Почему ковчег завета был окружен таким благоговейным почитанием, что его даже называли «Богом»? И почему именно крышка ковчега была местом присутствия Божия? Говоря в Главе I о значении ковчега в Ветхом Завете, мы оставили последний вопрос без ответа. Посмотрим, как отвечает на него Исаак Сирин. По мнению Исаака, исключительное значение ковчега для ветхозаветного культа обусловлено тем, что на нем была «честь досточестного имени Божия»:
Неограниченная сила Божия живет в кресте, так же как она жила непостижимым образом в том ковчеге, которому Народ поклонялся с великим благоговением и страхом, – [жила], совершая в нем чудеса и страшные знамения среди тех, кто не стыдился называть его даже Богом, то есть, кто смотрел на него в страхе, как бы на самого Бога, ибо честь досточестного имени Божия была на нем. Не только Народ почитал Его под этим именем, но и иные вражеские народы: «Горе нам, ибо Бог Народа пришел сегодня в стан». Та самая сила, что была в ковчеге, живет, как мы веруем, в этом поклоняемом образе креста, который почитается нами в великом сознании [присутствия] Божия[391 - Там же. Беседа 11, 4 (С. 92–94).].

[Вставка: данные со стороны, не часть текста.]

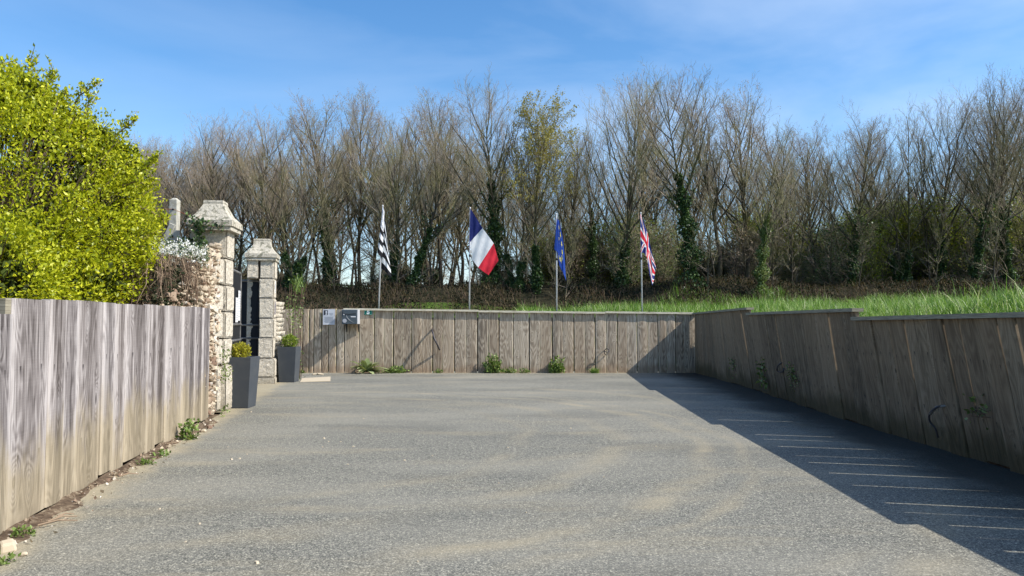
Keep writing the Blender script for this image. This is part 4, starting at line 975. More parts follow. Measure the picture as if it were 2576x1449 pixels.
# creeper right of the far pillar
g = empty('creeper', (-4.66, 15.6, 0)); tag(g, 'flowering green creeper climbing the broken wall behind the far pillar', 'climbing plant')
n = 760; zc = RG.random(n); P_ = np.stack([RG.normal(size=n)*0.06+0.05, RG.random(n)*0.9-0.35, zc*2.1+0.05+RG.normal(size=n)*0.05], 1)
P_ = P_[(np.sin(P_[:, 2]*5+1)+RG.normal(size=n)*0.5) > -0.1]
V, F, R_ = leaves(P_, 0.035+0.03*RG.random(len(P_)), 0.2, 0.6); link('foliage', np_mesh('foliage', V, F, M['ivy_light'], R_), g)
n = 60; P_ = np.stack([RG.normal(size=n)*0.05+0.08, RG.random(n)*0.4+0.0, 1.95+RG.normal(size=n)*0.08], 1); V, F, R_ = blades(P_, 0.32, 0.02, 0.9); link('tuft', np_mesh('tuft', V, F, M['weed'], R_), g)
mb = MB()
for k in range(12):
    a = rr.uniform(-0.2, 0.8); mb.tube([(0.03, a, 0), (0.06, a+rr.uniform(-.1, .1), 0.7), (0.05, a+rr.uniform(-.2, .2), 1.4), (0.07, a+rr.uniform(-.2, .2), 2.0)], 0.005, 4)
mb.obj('stem', M['drydark'], g)

# ---------------------------------------------------------------- soil and litter along the left wall
V = []; F = []; nn = 90; ncol = 7
for j in range(nn+1):
    y = 1.0+8.2*j/nn; w = 0.10+0.05*math.sin(y*3.1)+0.04*math.sin(y*7.7+1)+0.03*math.sin(y*17); w = max(0.045, w)
    for i in range(ncol):
        t = i/(ncol-1); h = 0.022*(1-t)**1.2*(1+0.5*math.sin(y*9+i)) + rr.uniform(-0.006, 0.006)*(1-t); V.append((lwx(y)+0.004+w*t, y, h+0.004 if i < ncol-1 else -0.004))
for j in range(nn):
    for i in range(ncol-1): a = j*ncol+i; F.append((a, a+1, a+ncol+1, a+ncol))
o = link('soil_strip', np_mesh('soil_strip', V, F, M['soil'], smooth=True)); tag(o, kind='structure')
n = 650; yv = 1.5+7.6*RG.random(n); off = np.abs(RG.normal(size=n))*0.10+0.01
P_ = np.stack([-2.85-0.178*(yv-4.11)+off, yv, np.maximum(0.006, 0.024*(1-off/0.15))], 1)
V, F, R_ = leaves(P_, 0.012+0.03*RG.random(n)**2, 0.2, 0.8)
o = link('leaf_litter', np_mesh('leaf_litter', V, F, M['rubble'], R_)); tag(o, 'crumbs of earth, chips and dead leaves along the left wall foot', 'litter', kind='stuff')
for k, (px, py, L_, an) in enumerate(((120, 1320, 0.16, 0.9), (95, 1330, 0.2, 0.6), (140, 1312, 0.12, 1.2), (420, 1122, 0.1, 0.4), (300, 1205, 0.14, 0.8))):
    p = gnd(px, py); mb = MB(); mb.tube([(0, 0, 0.02), (math.cos(an)*L_*0.5, math.sin(an)*L_*0.5, 0.035), (math.cos(an)*L_, math.sin(an)*L_, 0.018)], [0.006, 0.005, 0.003], 6)
    o = mb.obj('stick', M['dry']); o.location = p; tag(o, ['dry stick just past the nearest weed at the left wall foot', 'longest dry stick, nearest the camera at the left wall foot', 'dry stick pointing away along the near left wall foot', 'short stick by the green ivy sprig at the left wall', 'dry stick at the middle of the left wall foot'][k], 'stick', 'dry sticks at the foot of the left wall')
for k, (px, py, s, lb) in enumerate(((18, 1385, 0.10, 'large pale stone at the very near end of the left wall foot'), (527, 1078, 0.07, 'grey brown brick piece at the far end of the left timber wall'), (512, 1087, 0.06, 'flat cream stone by the ivy sprig at the left wall'), (60, 1398, 0.04, 'small cream stone near the bottom left corner'))):
    p = gnd(px, py); mb = MB(); mb.box((0, 0, s*0.25), (s, s*0.8, s*0.5), rot=Euler((0.1, 0.15, px)).to_matrix(), taper=(0.7, 0.8)); o = mb.obj('stone', M['slab'] if k != 1 else M['rubble'], bevel=0.012); o.location = p; tag(o, lb, 'stone')
# loose chips on the asphalt
chips = []
mbc = MB(); mbc.box((0, 0, 0.006), (0.028, 0.02, 0.012), taper=(0.6, 0.7)); chipme = mbc.mesh('chip', M['slab'])
for k in range(46):
    y = 2.6+8*rr.random()**1.6; x = rr.uniform(max(-0.66*y, lwx(y)+0.3), 2.4*rr.random()); o = link('chip', chipme); o.location = (x, y, 0.0); s = rr.uniform(0.35, 0.9); o.scale = (s, s, s); o.rotation_euler = (0, 0, rr.uniform(0, 6.28))
    tag(o, 'tiny pale stone chip scattered on the asphalt', 'stone chip', 'pale stone chips scattered on the asphalt')

# ---------------------------------------------------------------- golden bush above the left wall
B0 = Vector((-5.1, 7.1, 1.5)); BU = empty('golden_bush', B0); tag(BU, 'large bright yellow green bush rising behind the left timber wall', 'bush')
blobs = [((50, 520), 6.9, 1.18), ((-60, 430), 6.9, 1.0), ((35, 290), 6.9, 0.40), ((170, 470), 7.2, 0.62), ((270, 520), 7.4, 0.48), ((320, 570), 7.6, 0.36), ((230, 620), 7.2, 0.66), ((110, 640), 6.8, 0.70), ((-20, 640), 6.4, 0.80), ((325, 450), 7.6, 0.22), ((60, 240), 6.9, 0.26), ((285, 660), 7.4, 0.27), ((165, 360), 7.1, 0.38), ((110, 290), 7.0, 0.26), ((-10, 240), 6.9, 0.3), ((300, 405), 7.4, 0.24), ((235, 370), 7.2, 0.26),
         ((30, 725), 6.0, 0.42), ((150, 715), 6.5, 0.40), ((-50, 700), 5.6, 0.55), ((245, 705), 6.9, 0.26), ((90, 725), 6.2, 0.33)]
cl = []; co_ = []
for (px, py), Y, r in blobs:
    c = np.array(at(px-22, py+10, Y)); m = int(930*r*r)+34
    d = unit(RG.normal(size=(m, 3))); cl.append(c+d*(r*(0.74+0.34*RG.random(m)))[:, None]); co_.append(d)
cl = np.concatenate(cl); co_ = np.concatenate(co_)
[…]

Итак, по мнению Исаака Сирина, сила Божия присутствовала в ветхозаветных неодушевленных предметах культа, таких как ковчег завета, потому что на них было написано имя Божие:
Как это так, что Бог сказал в Законе Народу через Моисея: «Не поклоняйтесь изделию рук человеческих или какому-либо образу или подобию», – и однако же ковчег рукою плотников был построен, и эти скрижали были высечены руками Моисея из горы и его перстом надписаны? Но поскольку [люди] употребляли имя идолов по отношению к тем [предметам], они получали наказание, тогда как в случае этих [вещей], поскольку славное и поклоняемое имя Божие было помещено на них, сила Божия была явлена в них открыто. Помощь и спасение через них получали [люди], и страшные знамения совершались в них сверхъестественно[392 - Там же. Беседа И, И (С. 94–95).].